───── Entries

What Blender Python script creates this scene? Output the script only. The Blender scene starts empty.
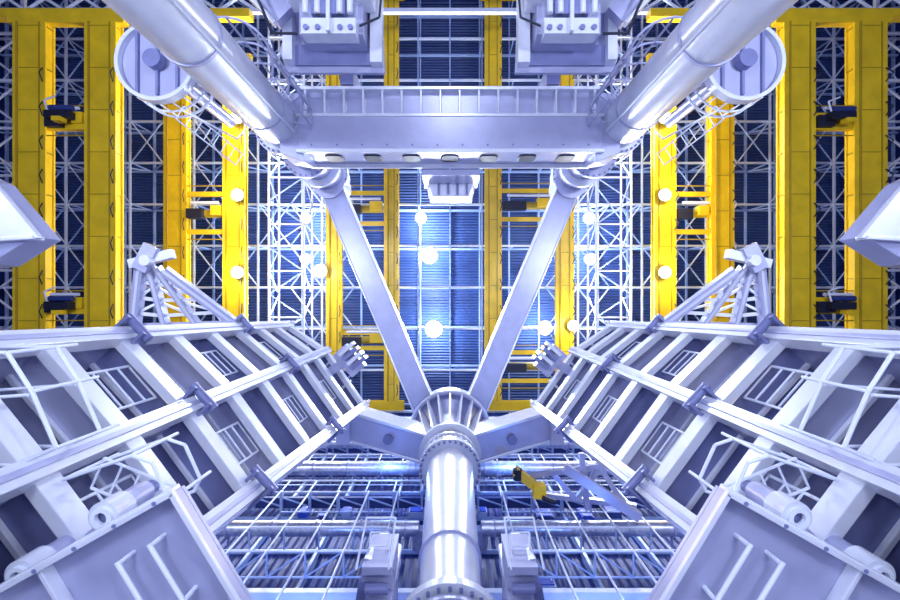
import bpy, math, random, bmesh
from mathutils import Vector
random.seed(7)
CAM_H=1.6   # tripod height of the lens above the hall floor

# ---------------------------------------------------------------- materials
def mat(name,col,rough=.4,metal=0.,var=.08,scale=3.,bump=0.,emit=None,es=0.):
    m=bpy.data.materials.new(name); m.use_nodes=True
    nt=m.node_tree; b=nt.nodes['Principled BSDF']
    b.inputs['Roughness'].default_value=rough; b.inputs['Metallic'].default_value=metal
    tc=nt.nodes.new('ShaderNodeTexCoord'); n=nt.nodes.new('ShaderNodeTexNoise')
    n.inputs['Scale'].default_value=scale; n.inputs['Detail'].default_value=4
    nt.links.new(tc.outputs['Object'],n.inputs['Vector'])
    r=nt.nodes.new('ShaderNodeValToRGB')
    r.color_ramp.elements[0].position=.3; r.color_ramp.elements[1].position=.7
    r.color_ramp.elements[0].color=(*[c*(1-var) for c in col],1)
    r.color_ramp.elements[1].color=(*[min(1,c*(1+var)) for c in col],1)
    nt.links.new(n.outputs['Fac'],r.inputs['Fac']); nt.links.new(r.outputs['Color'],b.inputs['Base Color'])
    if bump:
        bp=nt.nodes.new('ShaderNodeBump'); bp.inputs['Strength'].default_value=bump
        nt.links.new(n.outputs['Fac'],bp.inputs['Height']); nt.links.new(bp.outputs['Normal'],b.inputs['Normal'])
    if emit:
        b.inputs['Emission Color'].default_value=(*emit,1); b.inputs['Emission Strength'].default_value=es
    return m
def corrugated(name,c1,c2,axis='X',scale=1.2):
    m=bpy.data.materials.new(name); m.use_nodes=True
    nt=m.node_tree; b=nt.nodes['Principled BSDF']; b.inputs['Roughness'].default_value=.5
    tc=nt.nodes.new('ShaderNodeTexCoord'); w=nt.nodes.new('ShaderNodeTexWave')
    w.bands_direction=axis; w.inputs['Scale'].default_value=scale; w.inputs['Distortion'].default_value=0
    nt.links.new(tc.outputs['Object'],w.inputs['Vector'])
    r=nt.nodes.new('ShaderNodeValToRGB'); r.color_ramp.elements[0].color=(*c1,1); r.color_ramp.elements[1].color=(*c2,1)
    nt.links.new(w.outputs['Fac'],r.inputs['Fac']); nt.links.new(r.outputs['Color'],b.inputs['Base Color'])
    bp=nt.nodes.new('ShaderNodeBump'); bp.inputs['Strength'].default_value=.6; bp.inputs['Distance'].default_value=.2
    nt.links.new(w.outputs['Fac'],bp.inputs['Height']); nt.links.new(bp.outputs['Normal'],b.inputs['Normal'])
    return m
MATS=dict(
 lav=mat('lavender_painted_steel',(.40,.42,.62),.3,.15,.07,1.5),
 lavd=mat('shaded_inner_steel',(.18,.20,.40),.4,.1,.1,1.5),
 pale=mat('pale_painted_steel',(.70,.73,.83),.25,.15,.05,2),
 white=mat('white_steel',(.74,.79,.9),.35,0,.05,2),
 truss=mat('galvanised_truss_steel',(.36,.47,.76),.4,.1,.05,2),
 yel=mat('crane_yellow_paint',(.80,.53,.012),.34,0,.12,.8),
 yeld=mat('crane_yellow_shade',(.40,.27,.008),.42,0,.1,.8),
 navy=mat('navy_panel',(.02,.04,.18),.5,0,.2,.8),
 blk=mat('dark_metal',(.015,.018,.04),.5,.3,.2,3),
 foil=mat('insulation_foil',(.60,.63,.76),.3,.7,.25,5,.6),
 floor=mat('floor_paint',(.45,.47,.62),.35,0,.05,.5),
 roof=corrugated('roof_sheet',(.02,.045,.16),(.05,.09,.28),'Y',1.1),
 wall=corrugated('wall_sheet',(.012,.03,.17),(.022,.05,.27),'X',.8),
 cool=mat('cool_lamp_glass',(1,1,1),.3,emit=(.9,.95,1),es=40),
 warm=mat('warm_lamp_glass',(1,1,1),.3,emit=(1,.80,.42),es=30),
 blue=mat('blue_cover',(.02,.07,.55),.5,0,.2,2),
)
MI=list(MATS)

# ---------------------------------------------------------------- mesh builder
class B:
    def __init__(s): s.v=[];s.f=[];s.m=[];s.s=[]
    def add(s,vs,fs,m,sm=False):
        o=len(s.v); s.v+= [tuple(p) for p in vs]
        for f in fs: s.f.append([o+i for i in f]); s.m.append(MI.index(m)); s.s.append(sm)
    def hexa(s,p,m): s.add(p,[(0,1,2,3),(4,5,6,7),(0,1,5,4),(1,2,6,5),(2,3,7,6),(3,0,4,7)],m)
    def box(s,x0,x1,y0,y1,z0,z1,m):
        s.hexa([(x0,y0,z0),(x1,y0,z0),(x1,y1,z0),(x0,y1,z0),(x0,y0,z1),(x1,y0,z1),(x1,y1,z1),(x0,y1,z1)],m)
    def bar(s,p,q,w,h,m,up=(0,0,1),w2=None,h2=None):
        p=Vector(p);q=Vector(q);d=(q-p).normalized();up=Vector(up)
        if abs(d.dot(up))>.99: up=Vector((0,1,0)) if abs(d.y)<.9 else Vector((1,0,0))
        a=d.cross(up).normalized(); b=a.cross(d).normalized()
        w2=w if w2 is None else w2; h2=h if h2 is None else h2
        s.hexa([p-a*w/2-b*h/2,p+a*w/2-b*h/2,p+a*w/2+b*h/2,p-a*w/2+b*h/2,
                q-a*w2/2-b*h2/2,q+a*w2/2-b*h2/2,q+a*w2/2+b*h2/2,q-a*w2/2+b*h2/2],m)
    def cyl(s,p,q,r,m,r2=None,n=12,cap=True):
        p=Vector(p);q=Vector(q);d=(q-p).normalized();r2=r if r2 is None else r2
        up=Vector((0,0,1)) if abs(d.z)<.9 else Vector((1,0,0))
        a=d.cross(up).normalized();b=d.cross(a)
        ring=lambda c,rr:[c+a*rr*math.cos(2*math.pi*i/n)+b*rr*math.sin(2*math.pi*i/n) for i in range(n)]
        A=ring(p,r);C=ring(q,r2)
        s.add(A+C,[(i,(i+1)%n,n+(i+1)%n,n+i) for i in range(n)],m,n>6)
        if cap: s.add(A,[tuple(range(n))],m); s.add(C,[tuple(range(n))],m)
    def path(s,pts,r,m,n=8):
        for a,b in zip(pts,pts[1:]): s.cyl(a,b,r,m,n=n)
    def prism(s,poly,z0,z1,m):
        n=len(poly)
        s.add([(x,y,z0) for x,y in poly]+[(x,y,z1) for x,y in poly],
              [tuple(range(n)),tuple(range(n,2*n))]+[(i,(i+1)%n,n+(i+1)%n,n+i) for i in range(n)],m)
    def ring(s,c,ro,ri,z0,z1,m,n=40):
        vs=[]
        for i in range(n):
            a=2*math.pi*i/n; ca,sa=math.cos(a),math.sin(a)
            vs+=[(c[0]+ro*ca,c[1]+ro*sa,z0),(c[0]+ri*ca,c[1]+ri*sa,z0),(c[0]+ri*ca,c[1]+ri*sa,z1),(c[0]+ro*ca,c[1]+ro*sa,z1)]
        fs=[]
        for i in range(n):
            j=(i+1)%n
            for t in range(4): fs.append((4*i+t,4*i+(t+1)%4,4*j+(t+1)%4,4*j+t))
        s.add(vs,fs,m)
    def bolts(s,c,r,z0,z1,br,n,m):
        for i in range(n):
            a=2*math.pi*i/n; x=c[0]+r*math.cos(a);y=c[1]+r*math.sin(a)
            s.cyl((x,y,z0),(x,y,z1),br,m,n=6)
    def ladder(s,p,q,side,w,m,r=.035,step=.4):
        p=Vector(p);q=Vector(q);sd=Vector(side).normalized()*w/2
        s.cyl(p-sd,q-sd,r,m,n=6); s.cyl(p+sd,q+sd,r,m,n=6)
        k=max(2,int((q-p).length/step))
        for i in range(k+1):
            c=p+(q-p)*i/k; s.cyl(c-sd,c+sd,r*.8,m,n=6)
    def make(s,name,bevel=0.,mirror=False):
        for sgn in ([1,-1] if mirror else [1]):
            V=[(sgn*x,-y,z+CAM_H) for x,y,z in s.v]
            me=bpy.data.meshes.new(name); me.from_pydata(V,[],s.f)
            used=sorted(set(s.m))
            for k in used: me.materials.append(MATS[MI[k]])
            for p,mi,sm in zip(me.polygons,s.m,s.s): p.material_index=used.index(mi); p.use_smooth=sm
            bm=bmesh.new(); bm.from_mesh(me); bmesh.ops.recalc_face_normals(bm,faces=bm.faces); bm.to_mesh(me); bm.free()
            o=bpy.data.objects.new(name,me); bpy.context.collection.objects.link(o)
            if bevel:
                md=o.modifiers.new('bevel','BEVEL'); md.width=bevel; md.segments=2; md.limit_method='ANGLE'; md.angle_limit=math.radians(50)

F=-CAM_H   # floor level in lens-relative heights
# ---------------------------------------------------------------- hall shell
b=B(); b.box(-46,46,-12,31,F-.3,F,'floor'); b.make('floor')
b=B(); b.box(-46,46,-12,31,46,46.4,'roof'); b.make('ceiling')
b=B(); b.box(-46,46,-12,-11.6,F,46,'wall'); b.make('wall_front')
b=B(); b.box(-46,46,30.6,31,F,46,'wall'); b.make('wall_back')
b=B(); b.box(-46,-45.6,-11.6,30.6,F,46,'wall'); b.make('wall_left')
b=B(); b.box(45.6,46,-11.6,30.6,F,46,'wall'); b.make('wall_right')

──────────
───── Entries

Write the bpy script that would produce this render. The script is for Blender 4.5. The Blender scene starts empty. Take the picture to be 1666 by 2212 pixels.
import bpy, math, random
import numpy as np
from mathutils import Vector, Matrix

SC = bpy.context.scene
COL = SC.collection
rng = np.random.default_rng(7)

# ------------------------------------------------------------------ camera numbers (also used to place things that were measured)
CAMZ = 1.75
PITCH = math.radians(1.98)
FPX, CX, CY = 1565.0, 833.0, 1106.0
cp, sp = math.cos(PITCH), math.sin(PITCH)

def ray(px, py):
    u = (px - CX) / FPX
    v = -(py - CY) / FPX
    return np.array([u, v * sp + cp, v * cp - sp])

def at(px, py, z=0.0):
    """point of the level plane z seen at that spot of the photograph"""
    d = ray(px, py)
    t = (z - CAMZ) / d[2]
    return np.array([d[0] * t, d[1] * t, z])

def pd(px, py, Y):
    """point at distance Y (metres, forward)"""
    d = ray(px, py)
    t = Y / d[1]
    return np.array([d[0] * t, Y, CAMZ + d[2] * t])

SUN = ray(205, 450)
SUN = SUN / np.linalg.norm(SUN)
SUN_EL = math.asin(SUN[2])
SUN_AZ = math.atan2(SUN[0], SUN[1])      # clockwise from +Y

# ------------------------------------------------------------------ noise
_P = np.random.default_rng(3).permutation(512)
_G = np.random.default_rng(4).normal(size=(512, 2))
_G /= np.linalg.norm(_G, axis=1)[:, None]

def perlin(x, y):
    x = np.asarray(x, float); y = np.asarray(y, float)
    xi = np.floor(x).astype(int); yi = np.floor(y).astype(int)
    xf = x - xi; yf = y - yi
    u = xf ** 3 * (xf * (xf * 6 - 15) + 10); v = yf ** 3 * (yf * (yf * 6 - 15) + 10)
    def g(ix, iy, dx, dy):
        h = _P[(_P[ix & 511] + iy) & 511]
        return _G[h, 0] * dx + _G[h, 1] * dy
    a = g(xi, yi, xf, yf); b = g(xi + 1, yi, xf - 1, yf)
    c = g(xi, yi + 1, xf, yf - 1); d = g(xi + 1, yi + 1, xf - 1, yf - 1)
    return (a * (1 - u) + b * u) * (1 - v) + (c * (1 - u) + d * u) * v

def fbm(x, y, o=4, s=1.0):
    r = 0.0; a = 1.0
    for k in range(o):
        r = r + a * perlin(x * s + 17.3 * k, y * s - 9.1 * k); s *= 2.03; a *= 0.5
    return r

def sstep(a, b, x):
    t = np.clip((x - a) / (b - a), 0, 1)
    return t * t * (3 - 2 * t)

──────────
───── Entries

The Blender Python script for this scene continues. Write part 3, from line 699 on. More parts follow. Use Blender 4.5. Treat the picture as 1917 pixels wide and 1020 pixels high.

──────────

▶ **Task details**: Set down nothing but the lines from the one holding "What Blender Python" through the one holding "the hall floor", both included, exactly as they appear; any picture is left out.

▶ **Task response**:
What Blender Python script creates this scene? Output the script only. The Blender scene starts empty.
import bpy, math, random, bmesh
from mathutils import Vector
random.seed(7)
CAM_H=1.6   # tripod height of the lens above the hall floor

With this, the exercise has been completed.